===== Source material

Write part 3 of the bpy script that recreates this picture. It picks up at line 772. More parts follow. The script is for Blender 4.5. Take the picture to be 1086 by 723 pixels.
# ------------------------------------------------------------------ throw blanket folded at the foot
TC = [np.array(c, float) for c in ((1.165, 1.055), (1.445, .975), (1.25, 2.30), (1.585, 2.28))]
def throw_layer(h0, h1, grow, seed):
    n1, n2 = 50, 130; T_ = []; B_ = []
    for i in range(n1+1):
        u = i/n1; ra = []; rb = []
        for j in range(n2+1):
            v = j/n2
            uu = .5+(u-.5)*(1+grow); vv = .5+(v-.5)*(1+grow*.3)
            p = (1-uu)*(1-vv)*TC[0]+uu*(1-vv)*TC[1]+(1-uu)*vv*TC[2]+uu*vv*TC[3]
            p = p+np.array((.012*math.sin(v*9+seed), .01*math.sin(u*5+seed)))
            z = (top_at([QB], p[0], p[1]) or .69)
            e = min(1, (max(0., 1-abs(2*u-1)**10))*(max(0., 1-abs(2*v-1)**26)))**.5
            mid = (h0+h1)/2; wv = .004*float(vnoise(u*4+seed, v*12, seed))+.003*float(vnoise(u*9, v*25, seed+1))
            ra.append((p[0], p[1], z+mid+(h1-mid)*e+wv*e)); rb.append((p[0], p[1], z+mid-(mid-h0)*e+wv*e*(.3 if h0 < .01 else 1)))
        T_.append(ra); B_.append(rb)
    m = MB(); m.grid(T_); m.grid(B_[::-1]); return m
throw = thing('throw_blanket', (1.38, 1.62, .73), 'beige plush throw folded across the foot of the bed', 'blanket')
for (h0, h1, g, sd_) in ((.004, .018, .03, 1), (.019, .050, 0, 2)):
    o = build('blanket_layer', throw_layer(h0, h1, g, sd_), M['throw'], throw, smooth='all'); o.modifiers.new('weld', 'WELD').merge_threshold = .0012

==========

**What is asked**
Using the listing above, reproduce each line without omission.

**Full answer**
Write part 3 of the bpy script that recreates this picture. It picks up at line 772. More parts follow. The script is for Blender 4.5. Take the picture to be 1086 by 723 pixels.
# ------------------------------------------------------------------ throw blanket folded at the foot
TC = [np.array(c, float) for c in ((1.165, 1.055), (1.445, .975), (1.25, 2.30), (1.585, 2.28))]
def throw_layer(h0, h1, grow, seed):
    n1, n2 = 50, 130; T_ = []; B_ = []
    for i in range(n1+1):
        u = i/n1; ra = []; rb = []
        for j in range(n2+1):
            v = j/n2
            uu = .5+(u-.5)*(1+grow); vv = .5+(v-.5)*(1+grow*.3)
            p = (1-uu)*(1-vv)*TC[0]+uu*(1-vv)*TC[1]+(1-uu)*vv*TC[2]+uu*vv*TC[3]
            p = p+np.array((.012*math.sin(v*9+seed), .01*math.sin(u*5+seed)))
            z = (top_at([QB], p[0], p[1]) or .69)
            e = min(1, (max(0., 1-abs(2*u-1)**10))*(max(0., 1-abs(2*v-1)**26)))**.5
            mid = (h0+h1)/2; wv = .004*float(vnoise(u*4+seed, v*12, seed))+.003*float(vnoise(u*9, v*25, seed+1))
            ra.append((p[0], p[1], z+mid+(h1-mid)*e+wv*e)); rb.append((p[0], p[1], z+mid-(mid-h0)*e+wv*e*(.3 if h0 < .01 else 1)))
        T_.append(ra); B_.append(rb)
    m = MB(); m.grid(T_); m.grid(B_[::-1]); return m
throw = thing('throw_blanket', (1.38, 1.62, .73), 'beige plush throw folded across the foot of the bed', 'blanket')
for (h0, h1, g, sd_) in ((.004, .018, .03, 1), (.019, .050, 0, 2)):
    o = build('blanket_layer', throw_layer(h0, h1, g, sd_), M['throw'], throw, smooth='all'); o.modifiers.new('weld', 'WELD').merge_threshold = .0012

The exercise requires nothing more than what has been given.